The kids don’t even care if there as fast as the old iron, they just care there faster than there friends **** box.

Sounds exactly like how it was when I was coming up. Only I bought Dusters, Cúda’s Impalas, Poncho LeMans & Tempests, Olds Cutlass’s… etc….

They were all loooossssssrs against the guys that had knowledge and a few years experience and money behind them but we did t care. As long as my **** bills was faster than anyone else’s in my 12th year of schooling and a few years after, that’s all that mattered.

Back in the early 80’s, I started with a $600 rot box ‘73-4spd Cúda, then a $700 Duster, A pricey but sweet ‘79 El Camino,, then a free ‘74 Duster, (did work for the owner around his house to “Earn” the car he could t stand.) a ‘73 LeMans for a amazing price of a case of beer, a ‘74 Tempest free for the asking,

Young kids don’t make the money required for a muscle car and simply go to the cheapest option that’s easy to get… a Honda or Toyota or Nissan, or Hyundai or whatever the hell falls in that lab cheap as ****. Then they do the same crap we did in modifying the cars.

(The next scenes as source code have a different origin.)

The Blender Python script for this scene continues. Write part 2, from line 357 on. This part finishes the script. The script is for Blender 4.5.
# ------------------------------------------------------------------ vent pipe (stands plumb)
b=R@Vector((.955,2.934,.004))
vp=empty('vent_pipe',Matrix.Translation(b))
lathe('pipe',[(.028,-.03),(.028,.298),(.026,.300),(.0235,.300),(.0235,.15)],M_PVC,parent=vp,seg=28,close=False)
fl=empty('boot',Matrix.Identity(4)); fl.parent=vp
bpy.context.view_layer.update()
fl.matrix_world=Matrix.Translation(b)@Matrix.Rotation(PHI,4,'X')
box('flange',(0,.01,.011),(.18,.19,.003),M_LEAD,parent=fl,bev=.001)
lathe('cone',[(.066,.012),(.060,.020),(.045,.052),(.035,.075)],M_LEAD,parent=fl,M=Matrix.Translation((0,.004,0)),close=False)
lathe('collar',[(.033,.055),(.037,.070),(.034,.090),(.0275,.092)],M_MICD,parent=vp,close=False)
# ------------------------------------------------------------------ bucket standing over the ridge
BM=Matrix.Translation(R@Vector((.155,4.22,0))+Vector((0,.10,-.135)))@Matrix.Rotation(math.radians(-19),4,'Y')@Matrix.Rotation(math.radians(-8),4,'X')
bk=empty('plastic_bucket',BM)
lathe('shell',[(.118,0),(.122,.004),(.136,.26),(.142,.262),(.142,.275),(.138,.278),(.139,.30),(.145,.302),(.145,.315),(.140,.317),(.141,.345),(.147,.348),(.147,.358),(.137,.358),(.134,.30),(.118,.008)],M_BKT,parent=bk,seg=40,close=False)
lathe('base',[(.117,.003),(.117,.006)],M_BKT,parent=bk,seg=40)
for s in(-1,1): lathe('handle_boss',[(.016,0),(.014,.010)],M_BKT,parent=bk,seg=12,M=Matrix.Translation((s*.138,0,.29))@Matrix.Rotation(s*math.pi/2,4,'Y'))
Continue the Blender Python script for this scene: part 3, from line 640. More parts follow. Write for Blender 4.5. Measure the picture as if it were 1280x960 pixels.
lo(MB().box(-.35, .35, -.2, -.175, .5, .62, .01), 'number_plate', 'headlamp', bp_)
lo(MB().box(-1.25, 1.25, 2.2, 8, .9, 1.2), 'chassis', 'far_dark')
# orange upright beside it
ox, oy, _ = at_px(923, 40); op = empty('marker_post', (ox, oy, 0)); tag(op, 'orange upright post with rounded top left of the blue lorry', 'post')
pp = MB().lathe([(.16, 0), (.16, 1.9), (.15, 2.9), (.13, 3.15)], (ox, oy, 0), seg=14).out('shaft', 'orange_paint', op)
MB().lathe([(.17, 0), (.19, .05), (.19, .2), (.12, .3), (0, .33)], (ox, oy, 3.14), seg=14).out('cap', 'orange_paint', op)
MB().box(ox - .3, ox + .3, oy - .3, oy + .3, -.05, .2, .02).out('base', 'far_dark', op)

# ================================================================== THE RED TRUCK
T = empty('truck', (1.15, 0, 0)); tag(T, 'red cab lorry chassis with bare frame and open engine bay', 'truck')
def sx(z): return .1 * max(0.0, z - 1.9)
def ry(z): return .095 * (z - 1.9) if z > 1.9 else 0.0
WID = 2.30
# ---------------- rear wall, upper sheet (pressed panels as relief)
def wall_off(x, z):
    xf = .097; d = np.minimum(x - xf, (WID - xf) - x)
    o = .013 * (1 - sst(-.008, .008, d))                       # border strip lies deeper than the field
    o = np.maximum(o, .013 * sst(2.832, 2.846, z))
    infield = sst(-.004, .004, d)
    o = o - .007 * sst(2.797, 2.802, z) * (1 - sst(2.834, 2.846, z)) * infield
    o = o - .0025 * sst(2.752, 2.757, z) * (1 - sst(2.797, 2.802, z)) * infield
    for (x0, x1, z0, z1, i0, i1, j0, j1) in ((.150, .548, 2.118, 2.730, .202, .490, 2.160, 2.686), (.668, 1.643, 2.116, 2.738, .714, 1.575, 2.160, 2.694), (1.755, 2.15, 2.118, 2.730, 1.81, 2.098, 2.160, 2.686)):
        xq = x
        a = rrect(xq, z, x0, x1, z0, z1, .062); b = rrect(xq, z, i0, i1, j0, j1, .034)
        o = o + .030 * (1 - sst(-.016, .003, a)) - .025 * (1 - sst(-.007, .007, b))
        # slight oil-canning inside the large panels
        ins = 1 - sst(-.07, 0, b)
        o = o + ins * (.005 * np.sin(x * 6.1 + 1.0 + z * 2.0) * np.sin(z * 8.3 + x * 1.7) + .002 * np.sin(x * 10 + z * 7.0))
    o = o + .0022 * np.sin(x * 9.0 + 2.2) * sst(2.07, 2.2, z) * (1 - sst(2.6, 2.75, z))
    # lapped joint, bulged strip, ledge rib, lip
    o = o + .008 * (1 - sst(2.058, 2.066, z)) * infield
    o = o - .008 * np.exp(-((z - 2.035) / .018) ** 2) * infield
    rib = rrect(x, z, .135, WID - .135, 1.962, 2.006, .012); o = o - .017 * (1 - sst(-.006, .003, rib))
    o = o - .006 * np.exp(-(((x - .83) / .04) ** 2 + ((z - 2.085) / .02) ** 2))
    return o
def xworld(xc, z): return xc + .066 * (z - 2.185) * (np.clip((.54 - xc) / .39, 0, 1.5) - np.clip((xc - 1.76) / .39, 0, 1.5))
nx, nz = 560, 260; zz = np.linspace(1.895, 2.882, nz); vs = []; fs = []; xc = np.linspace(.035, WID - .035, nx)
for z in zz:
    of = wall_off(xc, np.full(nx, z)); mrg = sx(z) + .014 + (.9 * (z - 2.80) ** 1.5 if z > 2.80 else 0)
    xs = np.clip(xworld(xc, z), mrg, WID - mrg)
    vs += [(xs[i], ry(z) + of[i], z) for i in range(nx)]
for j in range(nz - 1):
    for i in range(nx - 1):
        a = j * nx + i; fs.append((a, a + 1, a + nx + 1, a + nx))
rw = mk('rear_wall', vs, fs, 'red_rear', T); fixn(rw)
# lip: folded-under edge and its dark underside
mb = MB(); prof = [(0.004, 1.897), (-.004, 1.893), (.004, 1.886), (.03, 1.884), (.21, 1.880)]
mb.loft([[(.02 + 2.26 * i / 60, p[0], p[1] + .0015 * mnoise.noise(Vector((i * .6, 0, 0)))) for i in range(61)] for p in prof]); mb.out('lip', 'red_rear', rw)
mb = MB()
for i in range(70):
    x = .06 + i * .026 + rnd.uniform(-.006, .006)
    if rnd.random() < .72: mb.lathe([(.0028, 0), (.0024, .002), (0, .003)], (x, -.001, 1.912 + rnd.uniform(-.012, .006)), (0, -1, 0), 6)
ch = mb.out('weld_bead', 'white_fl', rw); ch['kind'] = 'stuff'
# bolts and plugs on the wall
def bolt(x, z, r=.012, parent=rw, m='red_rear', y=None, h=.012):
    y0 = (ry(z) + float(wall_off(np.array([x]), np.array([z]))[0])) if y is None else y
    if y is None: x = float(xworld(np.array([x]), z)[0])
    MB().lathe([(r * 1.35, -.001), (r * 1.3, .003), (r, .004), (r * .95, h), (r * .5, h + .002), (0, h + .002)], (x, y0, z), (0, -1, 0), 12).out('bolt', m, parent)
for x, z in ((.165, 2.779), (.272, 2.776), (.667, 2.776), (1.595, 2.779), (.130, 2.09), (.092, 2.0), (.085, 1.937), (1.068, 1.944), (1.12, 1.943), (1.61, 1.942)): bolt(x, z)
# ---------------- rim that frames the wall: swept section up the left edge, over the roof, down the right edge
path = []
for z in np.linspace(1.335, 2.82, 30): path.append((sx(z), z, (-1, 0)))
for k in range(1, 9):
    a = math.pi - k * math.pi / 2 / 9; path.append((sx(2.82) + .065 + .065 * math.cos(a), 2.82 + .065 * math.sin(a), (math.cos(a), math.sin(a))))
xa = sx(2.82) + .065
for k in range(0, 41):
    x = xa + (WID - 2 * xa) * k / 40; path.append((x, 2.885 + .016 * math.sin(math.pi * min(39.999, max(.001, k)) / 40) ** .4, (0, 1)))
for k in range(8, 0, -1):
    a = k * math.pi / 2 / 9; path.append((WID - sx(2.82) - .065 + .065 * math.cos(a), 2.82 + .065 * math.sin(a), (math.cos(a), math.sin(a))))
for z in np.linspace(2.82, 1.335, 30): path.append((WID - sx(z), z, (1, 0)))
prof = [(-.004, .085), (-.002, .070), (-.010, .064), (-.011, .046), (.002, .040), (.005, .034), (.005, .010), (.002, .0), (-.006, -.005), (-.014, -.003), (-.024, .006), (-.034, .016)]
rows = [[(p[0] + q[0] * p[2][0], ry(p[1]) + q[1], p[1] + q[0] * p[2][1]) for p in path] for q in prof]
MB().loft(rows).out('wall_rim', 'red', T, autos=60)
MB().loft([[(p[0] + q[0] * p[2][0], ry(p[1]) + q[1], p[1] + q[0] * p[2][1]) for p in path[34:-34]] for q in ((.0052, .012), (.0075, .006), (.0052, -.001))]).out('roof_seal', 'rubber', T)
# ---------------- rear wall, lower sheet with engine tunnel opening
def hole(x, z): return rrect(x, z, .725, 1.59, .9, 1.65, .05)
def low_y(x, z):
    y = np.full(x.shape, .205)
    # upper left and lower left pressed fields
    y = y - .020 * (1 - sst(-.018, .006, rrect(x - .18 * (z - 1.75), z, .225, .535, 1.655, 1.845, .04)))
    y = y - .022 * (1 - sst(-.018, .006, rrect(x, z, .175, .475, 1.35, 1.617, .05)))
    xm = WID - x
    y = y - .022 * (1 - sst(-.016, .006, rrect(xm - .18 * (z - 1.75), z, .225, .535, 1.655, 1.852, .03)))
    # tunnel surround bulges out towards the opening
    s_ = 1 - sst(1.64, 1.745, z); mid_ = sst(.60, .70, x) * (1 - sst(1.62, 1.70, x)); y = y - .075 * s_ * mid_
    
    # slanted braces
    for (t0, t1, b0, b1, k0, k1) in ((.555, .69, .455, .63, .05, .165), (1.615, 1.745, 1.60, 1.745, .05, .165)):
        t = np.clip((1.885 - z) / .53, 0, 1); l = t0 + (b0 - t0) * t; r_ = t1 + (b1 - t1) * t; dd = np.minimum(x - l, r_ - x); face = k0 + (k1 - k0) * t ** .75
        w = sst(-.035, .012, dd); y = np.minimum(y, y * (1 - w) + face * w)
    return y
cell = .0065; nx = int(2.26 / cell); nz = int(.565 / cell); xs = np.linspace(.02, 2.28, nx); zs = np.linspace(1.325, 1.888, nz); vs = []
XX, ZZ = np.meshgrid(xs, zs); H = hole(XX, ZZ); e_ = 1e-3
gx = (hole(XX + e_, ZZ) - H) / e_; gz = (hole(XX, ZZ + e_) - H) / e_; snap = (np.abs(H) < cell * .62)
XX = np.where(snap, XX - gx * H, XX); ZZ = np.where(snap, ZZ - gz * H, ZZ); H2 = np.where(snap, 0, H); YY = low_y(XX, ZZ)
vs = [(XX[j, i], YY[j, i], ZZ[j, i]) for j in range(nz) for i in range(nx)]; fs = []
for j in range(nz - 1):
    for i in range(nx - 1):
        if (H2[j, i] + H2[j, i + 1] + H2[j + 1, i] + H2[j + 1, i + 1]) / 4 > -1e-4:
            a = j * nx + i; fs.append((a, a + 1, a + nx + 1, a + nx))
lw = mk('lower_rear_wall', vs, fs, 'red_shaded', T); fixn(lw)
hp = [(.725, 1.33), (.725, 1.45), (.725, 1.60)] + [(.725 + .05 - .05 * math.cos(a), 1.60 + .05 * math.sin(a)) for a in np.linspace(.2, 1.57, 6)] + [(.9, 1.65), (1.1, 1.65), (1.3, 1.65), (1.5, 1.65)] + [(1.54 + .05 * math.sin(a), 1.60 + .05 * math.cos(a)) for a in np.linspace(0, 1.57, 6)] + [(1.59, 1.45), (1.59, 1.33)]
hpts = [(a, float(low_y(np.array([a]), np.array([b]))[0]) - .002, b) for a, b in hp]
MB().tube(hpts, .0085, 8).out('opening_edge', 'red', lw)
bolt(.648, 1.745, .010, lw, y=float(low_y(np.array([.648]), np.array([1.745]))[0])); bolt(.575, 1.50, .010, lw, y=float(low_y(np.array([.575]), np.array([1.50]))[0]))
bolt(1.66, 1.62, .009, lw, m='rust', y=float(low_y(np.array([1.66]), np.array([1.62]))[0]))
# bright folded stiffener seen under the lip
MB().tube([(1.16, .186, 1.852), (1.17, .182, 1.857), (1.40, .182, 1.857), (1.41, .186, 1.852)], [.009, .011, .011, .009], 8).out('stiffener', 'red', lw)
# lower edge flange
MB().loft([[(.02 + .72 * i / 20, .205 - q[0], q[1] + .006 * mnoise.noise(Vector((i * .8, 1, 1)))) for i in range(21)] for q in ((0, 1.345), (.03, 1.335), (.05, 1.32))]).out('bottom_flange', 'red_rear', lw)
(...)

Again, as long as they’re faster than their body **** box, they don’t give a crap.

They are simply priced out of the muscle car market. So they use the next best thing.
 
Only I wouldn't take a Honda Toyota Kia or Nissan or Hyundai, even if for free and insurance was free and so was gas and maintenance.
 
Only I wouldn't take a Honda Toyota Kia or Nissan or Hyundai, even if for free and insurance was free and so was gas and maintenance.
Are you a kid trying to get to work via a car because it’s pretty far away and walking that distance is not a reasonable option?

If not, then your reply is stupid and just chest beating while flag waving a standard not realistically obtainable on bullshit morels.

I think truly any parent that would cater to there kid a car would not be getting them a muscle car because of there kids standards and any kid that took that stance is ether a spoiled little **** or mentally wacked out. I’m not beating my chest when I say I walked over 3 miles to my minimum paying job until I could afford car insurance. If a kid can’t do that and the parent hands him a car and insurance, IMO, it’s up to the kid to keep it all going. It’s all on there dime.

This I did for my kids and they kept it going until they could afford their own car. They also didn’t sell there given car for something else much less an old and unknown reliable muscle car.

That’s because there responsible & know a good thing when they have it. They don’t give in to flights of fancy nor do they have ridiculous “I must have…..” standards. Like the one you present.

If you were of driving age and given any well working car you’d be happy and grateful you got it. Anything else I’d consider a lie.
 
Only I wouldn't take a Honda Toyota Kia or Nissan or Hyundai, even if for free and insurance was free and so was gas and maintenance.
because cutting off your nose to spite your face is always the best course of action.
 
I've had two Honda's 80's CRX and Prelude they were fun little cars.